If Utopia last century was populated by Soviet Man, he has been superseded this century by Green Person with eerily similar yearnings – this time for a ‘sustainable’ world free of ‘inequity’. All the developed world needs to do is fill the pockets of the Third’s kleptocrats and sustainable joy will reign supreme .
To understand the impetus for last week’s ‘unique development in the U.S.-China relationship’ – and its implications for Australia – suspend disbelief, hold your nose, enter that rarefied repository of atmospheric alarmism, the United Nations Framework Convention on Climate Change, and take a closer look at its most ambitious creation, the Green Climate Fund (GCF). In climate politics (and science), the devil is indeed in the detail – and dollars.
“The Green Climate Fund is to become the main instrument for multilateral climate finance in the future. It will channel a significant share of international climate finance needed to keep global temperature increases to below 2° Celsius.” – GCF statement, Bonn, September 9, 2014
Paragraph 19 of the G20 Brisbane Summit Communiqué reads:
“We support strong and effective action to address climate change. Consistent with the United Nations Framework Convention on Climate Change (UNFCCC) and its agreed outcomes, our actions will support sustainable development, economic growth, and certainty for business and investment.

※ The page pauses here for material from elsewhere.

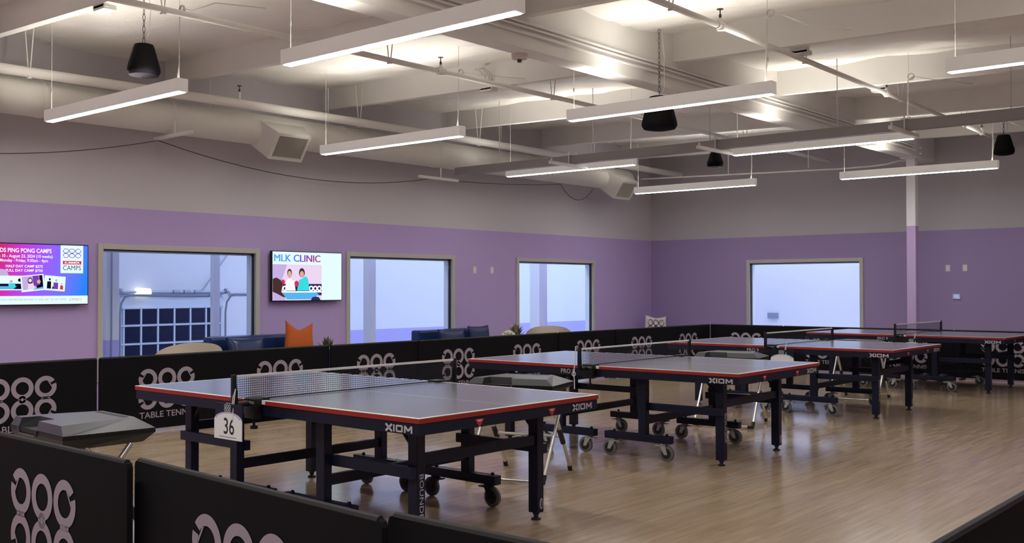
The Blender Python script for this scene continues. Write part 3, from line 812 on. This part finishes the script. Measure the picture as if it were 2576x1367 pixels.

We will work together to adopt successfully a protocol, another legal instrument or an agreed outcome with legal force under the UNFCCC that is applicable to all parties at the 21st Conference of the Parties (COP21) in Paris in 2015. We encourage parties that are ready to communicate their intended nationally determined contributions well in advance of COP21 (by the first quarter of 2015 for those parties ready to do so). We reaffirm our support for mobilising finance for adaptation and mitigation, such as the Green Climate Fund.”
Despite the media excitement, there was little new. UNFCCC’s search for ‘another legal instrument or an agreed outcome with legal force’ for ‘mobilising’ developed world finance has been going on – with increasing urgency – since the 2009 Copenhagen debacle. How did we get to this point? The latest saga in the UN climate-protection racket began four years ago in Mexico, where we must revisit the Moon Palace Golf and Spa Resort, Cancun, and the 15,000+ delegates dancing to the COP-16 theme song, “Let’s put the CAN in Cancun!”
It was here that UNFCCC’s new Costa Rican executive secretary, Christian Figueres, first warned that “the environmental stakes are high, because we are quickly running out of time to safeguard our future.”